What’s in a name? In a new advertisement, Frito-Lay, maker of Doritos, bets / That which we call a Dorito / By any other name would taste as sweet. Or, for that matter, by no name at all…

The snack giant’s new online ad, which appeared in the lead-up to the 2019 MTV Video Music Awards, features just about every characteristic of the classic nacho-cheese-flavored crisp (what IP lawyers would call its “trade dress”). Cheesy flavor? Check. Trianglular shape? Check. Orange finger tips? That could be Cheetos, but ok. Rhymes with “I need those?” You get the point. The one glaring omission in this parade of suggestion is the actual name of the product: Doritos.

It may seem counterintuitive, but this “anti-ad” is part of a broader marketing ploy on behalf of the Doritos brand. The campaign, called “Another Level,” aims squarely at the skepticism of Generation Z, whose members have never been without the internet, or the interminable dross of advertisements that come with it. On the whole, these young people in their late-teens and early-20s tend to distrust overt corporate advertising.

The campaign’s effectiveness aside, it is interesting from a legal perspective because of its twist on trademark law. The underlying purpose of trademark law is to protect consumers by granting legal protection to indicators of source, such as brand names. (For a deeper dive into this, check out our blog post about trademarking scents). Companies that produce goods and services are awarded exclusive use of their trademark or brand name in connection with their particular goods or services because it allows consumers to be confident that they are buying the real deal. Accordingly, companies usually feature their brand name front and center.

The new Doritos campaign, however, does the opposite; it omits the brand name (the trademark) and instead relies on Doritos’ trade dress to alert consumers as to the source of the product.
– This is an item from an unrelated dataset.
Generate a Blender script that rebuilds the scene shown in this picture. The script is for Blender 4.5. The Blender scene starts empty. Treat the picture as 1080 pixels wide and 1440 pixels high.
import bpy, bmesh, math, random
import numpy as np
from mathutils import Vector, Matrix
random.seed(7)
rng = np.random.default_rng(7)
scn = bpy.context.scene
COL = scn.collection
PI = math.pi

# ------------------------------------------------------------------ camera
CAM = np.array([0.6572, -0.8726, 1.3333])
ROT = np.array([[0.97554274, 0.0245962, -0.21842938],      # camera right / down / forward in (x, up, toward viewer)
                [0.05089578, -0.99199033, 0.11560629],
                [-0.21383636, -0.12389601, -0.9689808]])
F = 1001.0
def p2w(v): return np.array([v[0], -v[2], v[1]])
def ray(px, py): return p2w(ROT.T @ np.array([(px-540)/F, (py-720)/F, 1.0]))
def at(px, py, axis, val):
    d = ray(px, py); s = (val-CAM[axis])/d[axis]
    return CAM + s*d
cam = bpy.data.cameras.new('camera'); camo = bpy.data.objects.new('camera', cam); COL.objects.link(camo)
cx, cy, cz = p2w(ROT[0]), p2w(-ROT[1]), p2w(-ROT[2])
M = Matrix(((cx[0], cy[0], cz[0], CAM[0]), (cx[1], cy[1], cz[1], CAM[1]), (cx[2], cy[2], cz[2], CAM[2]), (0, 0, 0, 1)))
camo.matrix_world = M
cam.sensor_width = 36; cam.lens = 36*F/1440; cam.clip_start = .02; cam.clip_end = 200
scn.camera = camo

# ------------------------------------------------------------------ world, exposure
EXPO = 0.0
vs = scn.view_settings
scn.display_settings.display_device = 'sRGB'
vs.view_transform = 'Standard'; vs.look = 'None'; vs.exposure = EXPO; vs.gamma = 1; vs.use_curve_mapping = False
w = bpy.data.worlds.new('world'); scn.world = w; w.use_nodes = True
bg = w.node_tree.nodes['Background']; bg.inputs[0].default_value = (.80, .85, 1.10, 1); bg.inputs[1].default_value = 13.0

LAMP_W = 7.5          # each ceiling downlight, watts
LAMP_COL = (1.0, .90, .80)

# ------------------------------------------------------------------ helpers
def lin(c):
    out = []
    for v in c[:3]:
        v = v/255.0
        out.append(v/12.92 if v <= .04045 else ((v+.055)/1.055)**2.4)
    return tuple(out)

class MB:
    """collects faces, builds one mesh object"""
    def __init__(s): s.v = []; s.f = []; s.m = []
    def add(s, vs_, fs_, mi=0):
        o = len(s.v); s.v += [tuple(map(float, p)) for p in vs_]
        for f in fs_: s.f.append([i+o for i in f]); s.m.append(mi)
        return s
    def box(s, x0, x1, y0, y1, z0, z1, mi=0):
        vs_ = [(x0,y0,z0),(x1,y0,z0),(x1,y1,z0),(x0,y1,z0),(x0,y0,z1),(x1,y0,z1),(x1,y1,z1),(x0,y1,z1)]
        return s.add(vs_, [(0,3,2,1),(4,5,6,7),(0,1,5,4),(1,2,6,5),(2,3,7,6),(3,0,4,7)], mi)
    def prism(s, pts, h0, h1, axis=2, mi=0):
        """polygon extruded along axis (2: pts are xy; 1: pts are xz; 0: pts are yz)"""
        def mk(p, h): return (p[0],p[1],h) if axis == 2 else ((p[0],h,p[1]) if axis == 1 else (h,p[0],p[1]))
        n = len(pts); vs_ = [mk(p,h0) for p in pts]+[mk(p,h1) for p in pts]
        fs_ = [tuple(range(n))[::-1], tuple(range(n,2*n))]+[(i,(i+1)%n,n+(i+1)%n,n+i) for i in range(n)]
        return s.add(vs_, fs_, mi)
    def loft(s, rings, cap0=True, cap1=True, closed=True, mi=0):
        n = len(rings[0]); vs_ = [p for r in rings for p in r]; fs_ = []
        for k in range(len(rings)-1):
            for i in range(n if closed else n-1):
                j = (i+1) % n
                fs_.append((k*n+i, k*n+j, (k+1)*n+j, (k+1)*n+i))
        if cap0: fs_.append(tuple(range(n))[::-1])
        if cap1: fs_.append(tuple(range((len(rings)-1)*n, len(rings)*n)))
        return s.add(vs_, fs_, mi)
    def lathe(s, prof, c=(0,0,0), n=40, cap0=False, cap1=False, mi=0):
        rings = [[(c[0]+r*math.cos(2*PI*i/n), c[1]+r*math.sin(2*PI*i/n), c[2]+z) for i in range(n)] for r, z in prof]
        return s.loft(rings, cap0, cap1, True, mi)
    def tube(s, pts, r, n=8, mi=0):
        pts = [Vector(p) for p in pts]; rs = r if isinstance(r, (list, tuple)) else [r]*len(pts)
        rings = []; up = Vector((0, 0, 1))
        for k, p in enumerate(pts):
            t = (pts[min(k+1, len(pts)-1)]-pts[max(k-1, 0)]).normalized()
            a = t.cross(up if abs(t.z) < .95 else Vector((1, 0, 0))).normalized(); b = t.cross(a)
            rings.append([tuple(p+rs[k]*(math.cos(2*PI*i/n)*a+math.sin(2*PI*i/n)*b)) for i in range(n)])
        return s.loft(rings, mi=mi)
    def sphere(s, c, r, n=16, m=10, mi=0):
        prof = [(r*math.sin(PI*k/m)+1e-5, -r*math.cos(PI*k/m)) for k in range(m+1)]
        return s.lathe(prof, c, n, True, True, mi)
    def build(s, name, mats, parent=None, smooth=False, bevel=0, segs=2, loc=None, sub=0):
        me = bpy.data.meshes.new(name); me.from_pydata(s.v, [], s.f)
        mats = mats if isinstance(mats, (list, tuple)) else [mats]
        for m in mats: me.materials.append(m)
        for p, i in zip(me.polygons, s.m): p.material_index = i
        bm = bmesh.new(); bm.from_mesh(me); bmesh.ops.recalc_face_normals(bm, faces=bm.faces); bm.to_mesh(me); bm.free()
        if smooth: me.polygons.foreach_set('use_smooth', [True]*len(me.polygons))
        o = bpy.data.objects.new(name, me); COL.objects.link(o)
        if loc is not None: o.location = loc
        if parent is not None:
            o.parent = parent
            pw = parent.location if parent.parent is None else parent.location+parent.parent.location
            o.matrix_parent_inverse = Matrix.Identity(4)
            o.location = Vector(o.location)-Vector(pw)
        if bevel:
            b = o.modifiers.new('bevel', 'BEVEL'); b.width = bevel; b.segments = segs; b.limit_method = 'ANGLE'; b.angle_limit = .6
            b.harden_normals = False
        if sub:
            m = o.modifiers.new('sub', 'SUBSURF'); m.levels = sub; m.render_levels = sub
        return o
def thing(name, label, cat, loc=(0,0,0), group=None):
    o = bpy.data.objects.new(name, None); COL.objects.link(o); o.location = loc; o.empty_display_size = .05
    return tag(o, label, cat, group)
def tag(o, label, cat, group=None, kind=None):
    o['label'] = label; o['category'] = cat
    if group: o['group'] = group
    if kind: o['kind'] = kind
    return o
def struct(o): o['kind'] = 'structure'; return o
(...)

Trade dress refers to the various elements that make up a product or service, which collectively indicate its source. These elements can include product packaging, display, or in some cases even the shape or configuration of the product itself. Think of the classic coke bottle — the shape of the glass, the reddish-brown carbonated liquid inside, the red cap — even without a Coca-Cola label, you would almost instantly be tipped off that you are about to enjoy an ice cold Coke®. This is the power of trade dress. Because it instills confidence in consumers that they are getting the real thing, it is just as protectable as the actual brand name. In its new ad campaign, Doritos is harnessing this power to appeal to a new generation.

So if you see one of the new Doritos ads, pay attention to all the elements they use to identify their product; for a simple corn chip with nacho cheese flavoring, it sure is a long list.